I dunno why, but to certain extent, they MOTIVATED me to study.
maybe because I can get a solution by asking now, and I feel less frustrated.
maybe because I learned from giddens that hardwork will pay and there's no shame to let ppl know how hard you've worked for and you DO DESERVE whatever you're having.
maybe because I finally admit that (secretly la) all the failures I used to have previously, are all due to the word "LAZY"

ohya, i mention the surprise shown to me by my life right?

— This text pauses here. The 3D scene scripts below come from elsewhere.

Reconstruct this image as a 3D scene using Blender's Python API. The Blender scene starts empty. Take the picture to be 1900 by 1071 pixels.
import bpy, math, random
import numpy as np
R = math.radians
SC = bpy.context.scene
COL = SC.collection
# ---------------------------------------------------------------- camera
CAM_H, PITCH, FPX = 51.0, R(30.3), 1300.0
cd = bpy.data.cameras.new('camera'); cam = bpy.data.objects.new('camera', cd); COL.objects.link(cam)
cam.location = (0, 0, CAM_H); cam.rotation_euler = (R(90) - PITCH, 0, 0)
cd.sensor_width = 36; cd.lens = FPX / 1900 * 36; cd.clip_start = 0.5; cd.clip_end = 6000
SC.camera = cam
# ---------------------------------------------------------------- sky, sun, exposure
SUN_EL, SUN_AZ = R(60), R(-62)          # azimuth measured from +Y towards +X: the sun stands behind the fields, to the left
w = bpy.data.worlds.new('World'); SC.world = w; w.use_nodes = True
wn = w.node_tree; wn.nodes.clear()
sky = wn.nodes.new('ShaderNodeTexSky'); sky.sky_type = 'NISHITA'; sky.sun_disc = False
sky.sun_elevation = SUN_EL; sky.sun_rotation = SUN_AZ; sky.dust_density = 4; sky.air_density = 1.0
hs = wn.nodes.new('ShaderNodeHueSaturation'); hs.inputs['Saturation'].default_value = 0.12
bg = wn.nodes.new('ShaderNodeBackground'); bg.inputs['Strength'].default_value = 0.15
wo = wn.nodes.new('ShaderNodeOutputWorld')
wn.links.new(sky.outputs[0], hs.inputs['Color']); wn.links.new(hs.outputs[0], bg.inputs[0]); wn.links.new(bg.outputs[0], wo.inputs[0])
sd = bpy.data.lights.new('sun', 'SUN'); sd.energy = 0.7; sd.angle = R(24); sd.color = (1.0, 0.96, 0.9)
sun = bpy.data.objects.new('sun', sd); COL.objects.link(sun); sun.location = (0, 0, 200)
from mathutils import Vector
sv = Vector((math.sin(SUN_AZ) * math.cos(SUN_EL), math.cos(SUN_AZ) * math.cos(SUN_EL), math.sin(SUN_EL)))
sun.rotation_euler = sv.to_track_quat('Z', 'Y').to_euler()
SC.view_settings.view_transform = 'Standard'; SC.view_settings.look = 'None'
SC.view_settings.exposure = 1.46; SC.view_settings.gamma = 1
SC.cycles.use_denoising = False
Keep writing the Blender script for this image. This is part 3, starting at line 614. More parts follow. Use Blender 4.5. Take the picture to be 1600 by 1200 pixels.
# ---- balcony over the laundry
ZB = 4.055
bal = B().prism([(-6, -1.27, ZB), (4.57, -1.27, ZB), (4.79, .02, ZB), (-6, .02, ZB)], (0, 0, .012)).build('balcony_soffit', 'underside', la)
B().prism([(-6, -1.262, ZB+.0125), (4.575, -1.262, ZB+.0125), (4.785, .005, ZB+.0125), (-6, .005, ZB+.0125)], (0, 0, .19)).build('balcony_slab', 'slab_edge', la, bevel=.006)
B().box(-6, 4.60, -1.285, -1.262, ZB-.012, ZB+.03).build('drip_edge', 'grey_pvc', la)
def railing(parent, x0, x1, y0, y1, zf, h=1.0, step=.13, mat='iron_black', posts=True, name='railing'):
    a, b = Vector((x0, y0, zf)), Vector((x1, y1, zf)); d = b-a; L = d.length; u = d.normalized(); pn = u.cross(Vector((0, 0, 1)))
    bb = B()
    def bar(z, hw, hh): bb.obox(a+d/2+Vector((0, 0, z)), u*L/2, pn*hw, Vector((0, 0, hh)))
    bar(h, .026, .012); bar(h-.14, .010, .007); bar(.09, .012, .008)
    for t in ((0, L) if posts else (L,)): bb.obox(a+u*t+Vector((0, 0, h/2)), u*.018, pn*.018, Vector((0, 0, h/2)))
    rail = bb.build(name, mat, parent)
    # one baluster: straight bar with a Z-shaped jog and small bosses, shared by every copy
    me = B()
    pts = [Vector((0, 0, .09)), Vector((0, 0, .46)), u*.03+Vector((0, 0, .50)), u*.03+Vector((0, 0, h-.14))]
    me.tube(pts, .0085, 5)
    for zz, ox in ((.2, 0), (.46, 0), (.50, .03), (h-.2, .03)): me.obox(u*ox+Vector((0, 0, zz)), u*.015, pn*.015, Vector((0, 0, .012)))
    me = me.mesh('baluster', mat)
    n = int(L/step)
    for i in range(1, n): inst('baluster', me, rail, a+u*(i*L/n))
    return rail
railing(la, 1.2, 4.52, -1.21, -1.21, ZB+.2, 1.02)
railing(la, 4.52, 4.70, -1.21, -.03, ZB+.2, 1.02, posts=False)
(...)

YEA, I used to be a student who struggle between fail or fail terribly.
which by now i no longer do.
I pass, and sometimes got A.

I once thought I was gonna fail all the way thru my tertiary.
but see again, my life has gone out of track by choosing accounting.
and once again, it went out of track when people actually approach me and ASK ME QUESTION THAT THEY DON'T KNOW.
It feels good that, hey, I'm helping out, for I used to be the BEING HELP one.

really surprising.
Last time, I told myself, LEEKAHINN ar, you must pass you know, cannot repeat! TOO COSTLY d!
so I wasted quite some time worrying bout pass.
but now, I'm graduating with merit with 0.01 point less in order to graduate with distinction.
because of this, I'm not attending convo.
funny isn't it?
one who used to be worried bout not having chance to attend convo now DUN WAN to attend because of a lame reason.

oh, and I used to be boyish since like ever. but now, I'm having BB cream, loose powder, eye liner, MASCARA, etc in my drawer.
I of course dun use them when I'm in college, but, yea, i wear them when i'm with my friends.
and I even have skirt in my wardrobe.

If I were to know in form 5 that this(become a girl thing) will happen to me now,
i guess i, WITH HIGH PERCENTAGE, would have commited a suicide.

Surprises!
are everywhere.

this i agree. VERY agree.
to like what we used to hate
to hate what we used to like
sound a lil bit of contradict but actually no,
it is really happening, in everyone of us.

I watched YES MAN the other day.
there was this sentence:
"from now onwards,whenever the next opportunity presents itself, say YES to it"

saying yes to opportunities.
a good idea of course.
of course to have it like the guy in movie is OVER, but this is another good idea for life,
for a QUIETLY FANTASTIC Life.

oh, another surprise,
I've been stucked with this "Quietly Fantastic" blog name.
It was originated from Kim Edgar's song, named Quietly Fantastic.
which she entitled to her fren. and of course, I liked the song.
The lyrics is available in the first post of mine in this blog.
*Kim Edgar is fren to mayday's stone, that's why I know her.

and also, I've recently FALL FOR OLDIES.
the older the better.
and I do think Carpenter's "Those Good Old Dreams" is simply brilliant.
I can purely listen to it for an afternoon.
and it made me smile.
maybe its the melody,maybe its the lyrics, maybe its the song as a whole,
OR MAYBE, its because my own good old dreams.
I just smile, and let my thoughts drag me back to whichever moments way back.

I guess I've wrote enough now.
time for exercising.
remember? I said I wanna live a healthy lifestyle, and on top of all my "unhealthy habits"
my WEIGHT rank TOP.

of course la, cutting on my weight WILL NEVER EVER mean I stop eating good food.
I mean I will eat less normally, but when it comes to friends meet ups, important events,
OR WHEN AWESOME FOODS PRESENT THEMSELVES,
I will still eat la! *remember? Yes Man."from now onwards,whenever the next opportunity presents itself, say YES to it"

for this kind of chances are quite rare, so i think it would be fine.
I THINK la! I think.

Love surprises.
Love hardworks.
Love health-awaring.
Love living up for myself.
and after all and all, I LOVE LIFE, MY LIFE.